**Written request:** Extract, in full, the lines below, beginning at the first and ending with the line that contains "EYE, F, CX, CY". Pictures do not belong in the copy.

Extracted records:
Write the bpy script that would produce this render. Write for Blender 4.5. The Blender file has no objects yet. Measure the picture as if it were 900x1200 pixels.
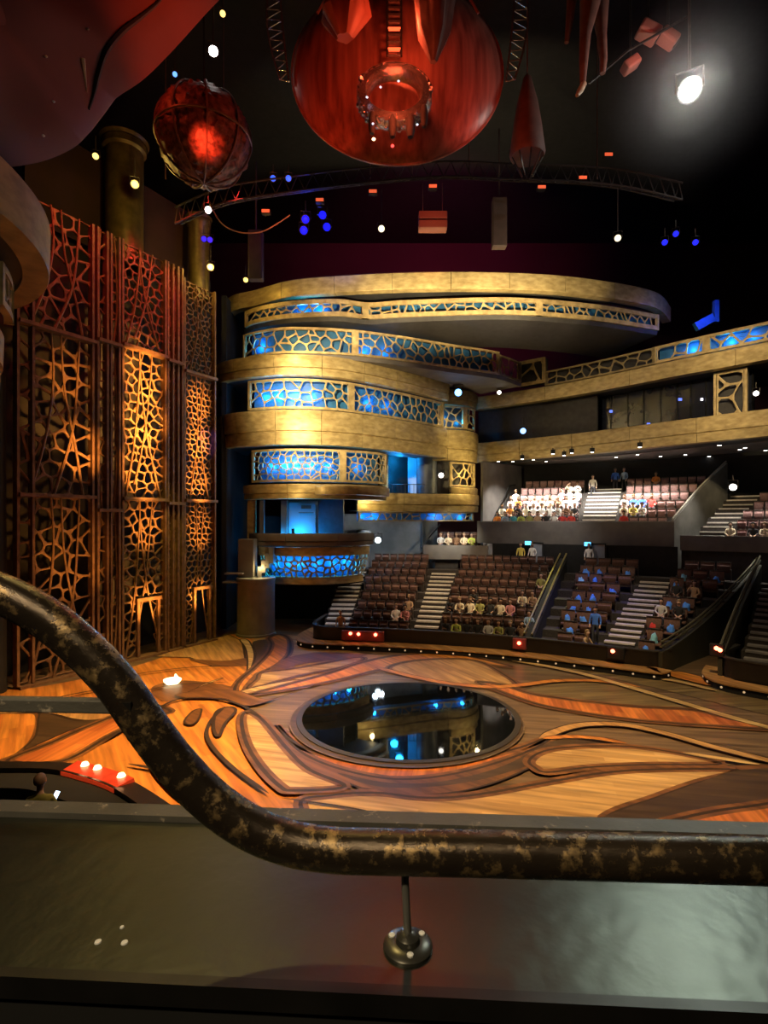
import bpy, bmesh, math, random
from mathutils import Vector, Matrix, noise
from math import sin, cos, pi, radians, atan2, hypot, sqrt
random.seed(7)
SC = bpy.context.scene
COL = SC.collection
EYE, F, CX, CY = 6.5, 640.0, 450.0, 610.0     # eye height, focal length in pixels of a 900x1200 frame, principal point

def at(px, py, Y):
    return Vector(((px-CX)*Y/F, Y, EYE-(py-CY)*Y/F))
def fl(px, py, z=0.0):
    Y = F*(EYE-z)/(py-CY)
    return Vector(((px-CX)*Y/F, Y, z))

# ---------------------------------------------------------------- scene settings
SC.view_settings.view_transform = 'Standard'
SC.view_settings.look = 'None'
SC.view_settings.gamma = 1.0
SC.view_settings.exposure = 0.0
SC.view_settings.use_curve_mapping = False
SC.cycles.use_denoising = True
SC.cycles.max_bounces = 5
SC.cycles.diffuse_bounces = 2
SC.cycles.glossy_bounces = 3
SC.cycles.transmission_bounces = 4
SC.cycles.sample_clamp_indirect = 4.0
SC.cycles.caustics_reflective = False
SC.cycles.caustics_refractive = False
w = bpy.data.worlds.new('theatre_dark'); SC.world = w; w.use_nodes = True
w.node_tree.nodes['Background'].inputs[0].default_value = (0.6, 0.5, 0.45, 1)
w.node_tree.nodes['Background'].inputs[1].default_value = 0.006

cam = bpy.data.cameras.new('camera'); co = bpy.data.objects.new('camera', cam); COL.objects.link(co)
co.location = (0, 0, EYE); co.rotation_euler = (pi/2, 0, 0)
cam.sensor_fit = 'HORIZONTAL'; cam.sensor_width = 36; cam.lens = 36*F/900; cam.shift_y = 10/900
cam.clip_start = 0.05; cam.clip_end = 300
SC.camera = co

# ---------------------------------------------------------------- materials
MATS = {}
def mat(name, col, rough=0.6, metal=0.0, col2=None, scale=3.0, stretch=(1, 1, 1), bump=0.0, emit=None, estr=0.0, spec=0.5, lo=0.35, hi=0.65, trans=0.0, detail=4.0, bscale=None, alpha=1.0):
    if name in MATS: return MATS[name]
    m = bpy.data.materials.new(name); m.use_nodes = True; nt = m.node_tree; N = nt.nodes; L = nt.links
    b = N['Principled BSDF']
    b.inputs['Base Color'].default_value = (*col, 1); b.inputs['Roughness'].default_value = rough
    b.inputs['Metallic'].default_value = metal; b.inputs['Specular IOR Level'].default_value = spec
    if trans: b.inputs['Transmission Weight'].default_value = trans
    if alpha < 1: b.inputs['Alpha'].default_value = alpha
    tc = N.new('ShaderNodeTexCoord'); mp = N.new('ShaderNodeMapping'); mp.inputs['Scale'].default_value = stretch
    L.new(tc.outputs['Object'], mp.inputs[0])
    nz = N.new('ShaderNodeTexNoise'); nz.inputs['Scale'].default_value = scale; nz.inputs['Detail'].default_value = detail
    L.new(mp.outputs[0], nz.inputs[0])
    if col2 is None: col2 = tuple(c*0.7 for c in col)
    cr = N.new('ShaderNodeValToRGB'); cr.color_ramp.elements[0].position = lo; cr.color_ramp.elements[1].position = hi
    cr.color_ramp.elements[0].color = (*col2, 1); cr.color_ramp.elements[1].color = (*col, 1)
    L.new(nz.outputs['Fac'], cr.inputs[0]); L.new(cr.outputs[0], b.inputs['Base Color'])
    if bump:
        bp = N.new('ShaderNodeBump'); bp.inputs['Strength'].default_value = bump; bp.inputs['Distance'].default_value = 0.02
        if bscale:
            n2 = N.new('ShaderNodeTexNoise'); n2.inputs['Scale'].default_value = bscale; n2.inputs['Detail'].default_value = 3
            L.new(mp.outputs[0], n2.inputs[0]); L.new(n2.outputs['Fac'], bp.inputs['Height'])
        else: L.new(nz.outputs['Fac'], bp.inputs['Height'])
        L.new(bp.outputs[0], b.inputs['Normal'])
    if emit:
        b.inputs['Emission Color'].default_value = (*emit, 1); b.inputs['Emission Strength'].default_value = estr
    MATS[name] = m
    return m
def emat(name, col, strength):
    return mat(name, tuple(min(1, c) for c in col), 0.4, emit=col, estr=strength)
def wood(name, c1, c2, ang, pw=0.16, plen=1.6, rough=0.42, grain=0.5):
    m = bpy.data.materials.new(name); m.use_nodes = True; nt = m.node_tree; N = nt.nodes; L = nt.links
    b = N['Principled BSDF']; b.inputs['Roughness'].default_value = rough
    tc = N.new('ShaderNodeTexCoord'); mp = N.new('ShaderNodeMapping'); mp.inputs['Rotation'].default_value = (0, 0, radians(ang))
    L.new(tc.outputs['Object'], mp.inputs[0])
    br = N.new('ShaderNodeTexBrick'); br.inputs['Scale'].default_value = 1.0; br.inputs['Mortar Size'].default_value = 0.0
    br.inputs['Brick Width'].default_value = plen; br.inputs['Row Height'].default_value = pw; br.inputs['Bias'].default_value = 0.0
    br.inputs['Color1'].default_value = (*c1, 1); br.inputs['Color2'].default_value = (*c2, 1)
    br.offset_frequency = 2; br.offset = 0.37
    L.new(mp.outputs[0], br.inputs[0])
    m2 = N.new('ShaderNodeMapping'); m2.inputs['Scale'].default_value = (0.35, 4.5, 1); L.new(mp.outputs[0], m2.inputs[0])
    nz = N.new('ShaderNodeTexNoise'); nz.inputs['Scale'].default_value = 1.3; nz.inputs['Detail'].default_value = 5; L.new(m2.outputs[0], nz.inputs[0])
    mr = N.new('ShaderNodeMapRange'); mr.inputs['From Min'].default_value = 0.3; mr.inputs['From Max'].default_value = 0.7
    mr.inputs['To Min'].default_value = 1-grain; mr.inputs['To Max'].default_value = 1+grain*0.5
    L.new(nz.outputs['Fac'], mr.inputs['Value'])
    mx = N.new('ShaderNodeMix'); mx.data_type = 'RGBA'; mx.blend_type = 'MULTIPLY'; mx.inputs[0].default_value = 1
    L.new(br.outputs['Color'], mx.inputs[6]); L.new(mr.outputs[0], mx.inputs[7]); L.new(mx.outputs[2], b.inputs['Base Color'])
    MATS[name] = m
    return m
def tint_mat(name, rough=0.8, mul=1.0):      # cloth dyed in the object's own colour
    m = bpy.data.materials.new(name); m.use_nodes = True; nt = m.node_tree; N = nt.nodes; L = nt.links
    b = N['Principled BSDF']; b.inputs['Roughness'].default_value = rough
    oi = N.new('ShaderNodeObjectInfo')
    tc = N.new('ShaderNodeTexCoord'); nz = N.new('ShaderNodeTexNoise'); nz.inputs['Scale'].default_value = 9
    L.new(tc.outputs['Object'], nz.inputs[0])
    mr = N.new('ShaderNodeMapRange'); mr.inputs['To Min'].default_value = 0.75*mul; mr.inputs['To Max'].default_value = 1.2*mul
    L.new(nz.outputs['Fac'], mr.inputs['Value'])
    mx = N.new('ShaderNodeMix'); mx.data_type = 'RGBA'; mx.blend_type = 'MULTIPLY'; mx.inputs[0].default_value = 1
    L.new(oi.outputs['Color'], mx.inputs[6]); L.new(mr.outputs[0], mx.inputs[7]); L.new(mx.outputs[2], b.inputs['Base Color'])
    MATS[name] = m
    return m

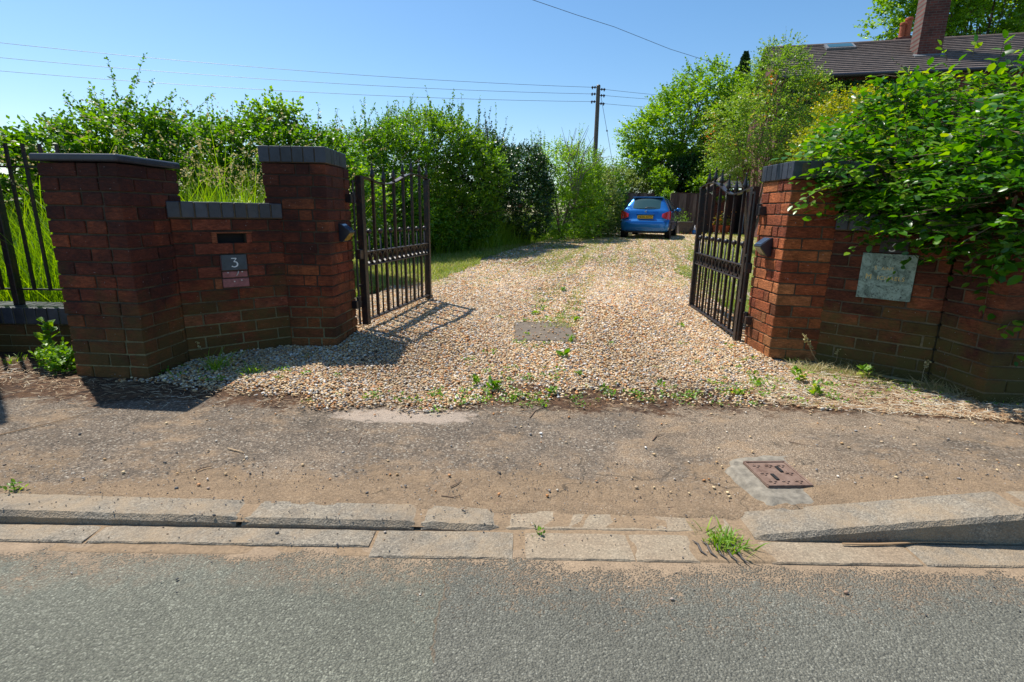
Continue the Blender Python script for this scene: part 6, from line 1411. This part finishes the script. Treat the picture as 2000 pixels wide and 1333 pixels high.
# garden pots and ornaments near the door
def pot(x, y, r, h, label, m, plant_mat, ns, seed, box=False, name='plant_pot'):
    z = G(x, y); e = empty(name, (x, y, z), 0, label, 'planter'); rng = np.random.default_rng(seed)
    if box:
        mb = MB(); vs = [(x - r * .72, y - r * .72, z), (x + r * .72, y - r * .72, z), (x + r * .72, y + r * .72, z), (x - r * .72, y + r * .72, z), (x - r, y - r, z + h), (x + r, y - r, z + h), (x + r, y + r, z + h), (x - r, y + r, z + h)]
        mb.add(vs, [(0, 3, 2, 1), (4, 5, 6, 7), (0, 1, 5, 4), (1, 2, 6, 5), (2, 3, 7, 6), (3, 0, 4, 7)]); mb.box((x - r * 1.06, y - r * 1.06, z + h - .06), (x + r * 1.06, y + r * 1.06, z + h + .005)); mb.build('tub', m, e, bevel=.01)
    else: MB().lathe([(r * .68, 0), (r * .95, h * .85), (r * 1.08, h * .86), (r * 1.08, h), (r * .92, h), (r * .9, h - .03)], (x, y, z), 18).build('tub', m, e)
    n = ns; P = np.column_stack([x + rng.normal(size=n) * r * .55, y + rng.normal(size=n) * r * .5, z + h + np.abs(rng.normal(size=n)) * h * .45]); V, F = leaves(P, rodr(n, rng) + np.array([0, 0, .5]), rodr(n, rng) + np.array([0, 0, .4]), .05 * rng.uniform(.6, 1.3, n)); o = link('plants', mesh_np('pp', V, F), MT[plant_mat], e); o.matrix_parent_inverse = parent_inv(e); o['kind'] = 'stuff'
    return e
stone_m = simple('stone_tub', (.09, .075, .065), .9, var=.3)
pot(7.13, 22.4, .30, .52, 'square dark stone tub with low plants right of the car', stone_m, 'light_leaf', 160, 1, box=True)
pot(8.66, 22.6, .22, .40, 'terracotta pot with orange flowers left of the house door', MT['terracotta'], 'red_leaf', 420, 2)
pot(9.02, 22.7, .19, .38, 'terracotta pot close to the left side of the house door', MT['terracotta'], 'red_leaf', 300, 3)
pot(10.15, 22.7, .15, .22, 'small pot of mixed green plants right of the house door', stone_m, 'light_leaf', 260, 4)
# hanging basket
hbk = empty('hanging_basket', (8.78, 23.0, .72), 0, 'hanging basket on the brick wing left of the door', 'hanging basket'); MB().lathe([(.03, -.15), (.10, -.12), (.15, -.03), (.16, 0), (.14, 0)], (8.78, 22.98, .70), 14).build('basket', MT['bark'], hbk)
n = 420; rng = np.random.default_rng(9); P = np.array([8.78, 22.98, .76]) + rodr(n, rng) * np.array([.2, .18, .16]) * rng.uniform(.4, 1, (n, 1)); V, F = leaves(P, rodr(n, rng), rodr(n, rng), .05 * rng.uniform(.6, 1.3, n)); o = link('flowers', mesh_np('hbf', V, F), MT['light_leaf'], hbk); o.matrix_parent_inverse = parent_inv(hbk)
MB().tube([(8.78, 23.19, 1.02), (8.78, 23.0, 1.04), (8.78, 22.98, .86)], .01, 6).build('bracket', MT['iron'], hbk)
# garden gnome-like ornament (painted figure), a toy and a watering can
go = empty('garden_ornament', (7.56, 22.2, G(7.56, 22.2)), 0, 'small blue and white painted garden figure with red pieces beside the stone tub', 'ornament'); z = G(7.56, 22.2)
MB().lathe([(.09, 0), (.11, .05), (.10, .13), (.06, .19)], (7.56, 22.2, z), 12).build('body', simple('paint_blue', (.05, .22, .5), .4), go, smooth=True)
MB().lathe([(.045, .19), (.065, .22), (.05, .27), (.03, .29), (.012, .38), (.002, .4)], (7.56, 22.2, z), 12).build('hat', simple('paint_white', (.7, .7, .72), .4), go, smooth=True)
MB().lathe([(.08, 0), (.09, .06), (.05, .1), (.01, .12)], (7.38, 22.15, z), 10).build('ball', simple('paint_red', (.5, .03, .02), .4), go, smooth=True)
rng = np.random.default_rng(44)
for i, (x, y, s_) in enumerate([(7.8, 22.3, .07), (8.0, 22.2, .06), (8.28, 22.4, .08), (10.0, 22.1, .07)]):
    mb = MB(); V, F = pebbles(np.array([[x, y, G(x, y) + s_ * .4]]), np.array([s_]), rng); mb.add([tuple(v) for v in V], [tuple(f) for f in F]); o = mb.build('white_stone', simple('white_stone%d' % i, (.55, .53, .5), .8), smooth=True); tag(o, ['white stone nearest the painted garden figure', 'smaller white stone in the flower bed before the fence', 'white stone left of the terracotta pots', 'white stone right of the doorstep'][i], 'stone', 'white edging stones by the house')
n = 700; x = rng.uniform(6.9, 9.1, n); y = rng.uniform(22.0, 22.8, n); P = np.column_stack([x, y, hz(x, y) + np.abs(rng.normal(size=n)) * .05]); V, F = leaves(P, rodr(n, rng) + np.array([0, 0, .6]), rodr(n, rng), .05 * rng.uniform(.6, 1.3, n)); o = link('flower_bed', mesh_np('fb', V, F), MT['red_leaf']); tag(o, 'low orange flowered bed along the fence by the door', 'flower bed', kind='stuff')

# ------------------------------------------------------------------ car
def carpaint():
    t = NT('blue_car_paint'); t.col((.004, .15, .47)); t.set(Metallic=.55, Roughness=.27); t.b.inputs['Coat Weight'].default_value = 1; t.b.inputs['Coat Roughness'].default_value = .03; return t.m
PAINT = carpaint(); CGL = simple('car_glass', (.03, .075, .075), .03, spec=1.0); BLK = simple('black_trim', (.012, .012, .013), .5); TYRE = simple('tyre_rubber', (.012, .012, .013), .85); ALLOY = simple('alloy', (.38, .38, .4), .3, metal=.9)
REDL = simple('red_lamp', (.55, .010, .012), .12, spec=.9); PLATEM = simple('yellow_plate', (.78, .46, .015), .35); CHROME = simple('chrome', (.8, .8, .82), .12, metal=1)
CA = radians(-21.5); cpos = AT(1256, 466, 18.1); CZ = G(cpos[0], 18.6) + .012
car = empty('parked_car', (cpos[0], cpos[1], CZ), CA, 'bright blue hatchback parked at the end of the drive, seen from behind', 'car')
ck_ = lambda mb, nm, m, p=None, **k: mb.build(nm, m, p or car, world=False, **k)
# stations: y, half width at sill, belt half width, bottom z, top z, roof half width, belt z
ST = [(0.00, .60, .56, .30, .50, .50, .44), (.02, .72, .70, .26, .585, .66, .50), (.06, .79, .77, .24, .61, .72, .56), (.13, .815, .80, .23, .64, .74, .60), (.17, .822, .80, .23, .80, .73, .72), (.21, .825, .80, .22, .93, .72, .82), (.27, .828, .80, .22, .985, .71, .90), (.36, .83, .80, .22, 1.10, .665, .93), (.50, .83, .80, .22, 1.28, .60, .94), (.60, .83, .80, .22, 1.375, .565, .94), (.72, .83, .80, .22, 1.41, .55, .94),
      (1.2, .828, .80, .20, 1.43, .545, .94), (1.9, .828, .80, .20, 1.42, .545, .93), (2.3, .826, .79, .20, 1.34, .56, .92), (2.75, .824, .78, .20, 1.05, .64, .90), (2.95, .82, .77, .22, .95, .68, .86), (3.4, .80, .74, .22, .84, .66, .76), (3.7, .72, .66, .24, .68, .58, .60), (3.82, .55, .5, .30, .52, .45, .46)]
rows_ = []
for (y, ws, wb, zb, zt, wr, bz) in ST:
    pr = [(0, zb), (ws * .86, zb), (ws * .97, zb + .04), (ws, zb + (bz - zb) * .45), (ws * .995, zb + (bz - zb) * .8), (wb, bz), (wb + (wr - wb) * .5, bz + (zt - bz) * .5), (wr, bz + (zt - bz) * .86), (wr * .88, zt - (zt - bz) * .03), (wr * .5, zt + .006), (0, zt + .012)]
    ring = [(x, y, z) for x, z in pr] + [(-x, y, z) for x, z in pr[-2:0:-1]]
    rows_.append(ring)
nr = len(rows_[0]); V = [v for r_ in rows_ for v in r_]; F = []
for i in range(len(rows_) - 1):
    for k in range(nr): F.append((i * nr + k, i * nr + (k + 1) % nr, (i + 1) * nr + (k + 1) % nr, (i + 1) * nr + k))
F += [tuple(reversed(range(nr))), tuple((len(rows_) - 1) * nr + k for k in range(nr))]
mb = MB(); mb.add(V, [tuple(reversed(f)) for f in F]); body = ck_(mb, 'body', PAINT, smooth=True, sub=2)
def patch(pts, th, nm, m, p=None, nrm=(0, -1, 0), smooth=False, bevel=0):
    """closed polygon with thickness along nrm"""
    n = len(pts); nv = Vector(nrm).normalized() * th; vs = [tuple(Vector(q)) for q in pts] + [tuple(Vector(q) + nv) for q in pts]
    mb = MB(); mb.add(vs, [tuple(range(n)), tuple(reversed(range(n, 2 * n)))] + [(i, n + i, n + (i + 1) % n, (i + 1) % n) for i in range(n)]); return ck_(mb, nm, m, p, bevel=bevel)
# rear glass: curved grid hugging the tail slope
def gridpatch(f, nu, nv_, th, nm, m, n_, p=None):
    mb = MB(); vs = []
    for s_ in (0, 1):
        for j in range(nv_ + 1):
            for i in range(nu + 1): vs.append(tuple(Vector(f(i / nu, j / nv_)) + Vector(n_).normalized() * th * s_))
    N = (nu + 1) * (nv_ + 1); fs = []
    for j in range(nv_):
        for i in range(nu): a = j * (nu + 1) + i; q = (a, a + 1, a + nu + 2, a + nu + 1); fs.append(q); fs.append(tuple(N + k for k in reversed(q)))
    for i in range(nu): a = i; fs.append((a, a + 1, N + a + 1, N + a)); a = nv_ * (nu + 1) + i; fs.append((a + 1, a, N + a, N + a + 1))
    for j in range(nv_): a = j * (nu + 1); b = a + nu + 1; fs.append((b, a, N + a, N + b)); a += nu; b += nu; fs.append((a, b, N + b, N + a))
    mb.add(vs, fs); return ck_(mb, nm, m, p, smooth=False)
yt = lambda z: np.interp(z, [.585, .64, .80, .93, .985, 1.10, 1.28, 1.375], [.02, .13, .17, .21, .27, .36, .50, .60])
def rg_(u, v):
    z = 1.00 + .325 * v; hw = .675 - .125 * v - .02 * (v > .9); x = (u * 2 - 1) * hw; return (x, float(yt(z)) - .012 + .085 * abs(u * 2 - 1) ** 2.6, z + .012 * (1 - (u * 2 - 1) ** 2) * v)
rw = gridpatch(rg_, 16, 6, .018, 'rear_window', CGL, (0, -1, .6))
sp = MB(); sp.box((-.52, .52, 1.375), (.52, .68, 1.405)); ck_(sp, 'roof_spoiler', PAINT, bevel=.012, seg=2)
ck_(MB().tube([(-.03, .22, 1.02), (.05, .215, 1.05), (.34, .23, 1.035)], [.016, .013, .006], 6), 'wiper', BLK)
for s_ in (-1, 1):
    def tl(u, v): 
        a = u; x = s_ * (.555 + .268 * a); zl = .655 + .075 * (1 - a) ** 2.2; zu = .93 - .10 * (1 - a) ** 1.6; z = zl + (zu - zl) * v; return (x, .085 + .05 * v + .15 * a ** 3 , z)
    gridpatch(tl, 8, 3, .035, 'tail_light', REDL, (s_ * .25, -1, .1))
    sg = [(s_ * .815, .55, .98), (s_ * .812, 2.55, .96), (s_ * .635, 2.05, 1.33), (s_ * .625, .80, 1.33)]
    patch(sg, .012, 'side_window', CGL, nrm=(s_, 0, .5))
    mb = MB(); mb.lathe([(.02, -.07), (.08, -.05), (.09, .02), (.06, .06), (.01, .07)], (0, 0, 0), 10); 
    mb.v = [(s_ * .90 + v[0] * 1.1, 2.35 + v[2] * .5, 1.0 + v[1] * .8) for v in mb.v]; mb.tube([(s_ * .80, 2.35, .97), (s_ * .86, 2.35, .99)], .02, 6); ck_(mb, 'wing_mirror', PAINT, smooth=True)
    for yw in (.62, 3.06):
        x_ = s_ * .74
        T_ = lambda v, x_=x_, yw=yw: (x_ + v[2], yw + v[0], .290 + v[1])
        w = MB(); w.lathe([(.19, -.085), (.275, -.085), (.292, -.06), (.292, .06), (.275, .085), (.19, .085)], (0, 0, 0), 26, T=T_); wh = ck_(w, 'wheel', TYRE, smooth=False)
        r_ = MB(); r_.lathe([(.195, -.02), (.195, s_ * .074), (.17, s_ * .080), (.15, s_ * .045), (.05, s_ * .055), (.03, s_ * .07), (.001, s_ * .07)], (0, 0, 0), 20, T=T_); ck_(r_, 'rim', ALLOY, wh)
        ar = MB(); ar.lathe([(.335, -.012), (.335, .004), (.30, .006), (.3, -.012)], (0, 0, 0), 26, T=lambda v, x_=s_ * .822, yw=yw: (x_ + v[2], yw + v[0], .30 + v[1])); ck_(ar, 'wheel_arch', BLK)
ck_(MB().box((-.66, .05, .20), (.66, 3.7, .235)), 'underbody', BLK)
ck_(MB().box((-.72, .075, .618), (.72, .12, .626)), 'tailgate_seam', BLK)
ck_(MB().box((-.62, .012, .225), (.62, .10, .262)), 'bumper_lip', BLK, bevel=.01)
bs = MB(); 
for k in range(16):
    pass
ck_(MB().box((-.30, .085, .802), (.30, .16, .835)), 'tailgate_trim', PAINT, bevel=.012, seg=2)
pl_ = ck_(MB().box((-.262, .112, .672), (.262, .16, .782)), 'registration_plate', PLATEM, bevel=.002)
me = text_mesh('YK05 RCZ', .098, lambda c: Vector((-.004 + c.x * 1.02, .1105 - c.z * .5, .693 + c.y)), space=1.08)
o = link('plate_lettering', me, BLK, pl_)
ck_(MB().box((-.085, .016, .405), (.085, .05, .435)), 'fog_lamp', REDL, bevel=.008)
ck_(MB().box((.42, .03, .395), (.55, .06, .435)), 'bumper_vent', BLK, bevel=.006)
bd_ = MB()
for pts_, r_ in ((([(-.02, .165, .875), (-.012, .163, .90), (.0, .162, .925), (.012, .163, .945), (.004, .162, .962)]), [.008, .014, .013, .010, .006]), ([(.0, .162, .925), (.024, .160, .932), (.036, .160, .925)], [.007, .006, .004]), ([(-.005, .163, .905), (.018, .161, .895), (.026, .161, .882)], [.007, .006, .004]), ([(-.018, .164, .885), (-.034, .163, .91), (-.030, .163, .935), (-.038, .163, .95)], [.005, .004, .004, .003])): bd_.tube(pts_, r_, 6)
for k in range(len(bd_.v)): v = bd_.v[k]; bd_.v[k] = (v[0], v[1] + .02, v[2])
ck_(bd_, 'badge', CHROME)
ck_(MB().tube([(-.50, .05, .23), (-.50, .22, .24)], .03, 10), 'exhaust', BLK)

**The reply:**
Write the bpy script that would produce this render. Write for Blender 4.5. The Blender file has no objects yet. Measure the picture as if it were 900x1200 pixels.
import bpy, bmesh, math, random
from mathutils import Vector, Matrix, noise
from math import sin, cos, pi, radians, atan2, hypot, sqrt
random.seed(7)
SC = bpy.context.scene
COL = SC.collection
EYE, F, CX, CY = 6.5, 640.0, 450.0, 610.0     # eye height, focal length in pixels of a 900x1200 frame, principal point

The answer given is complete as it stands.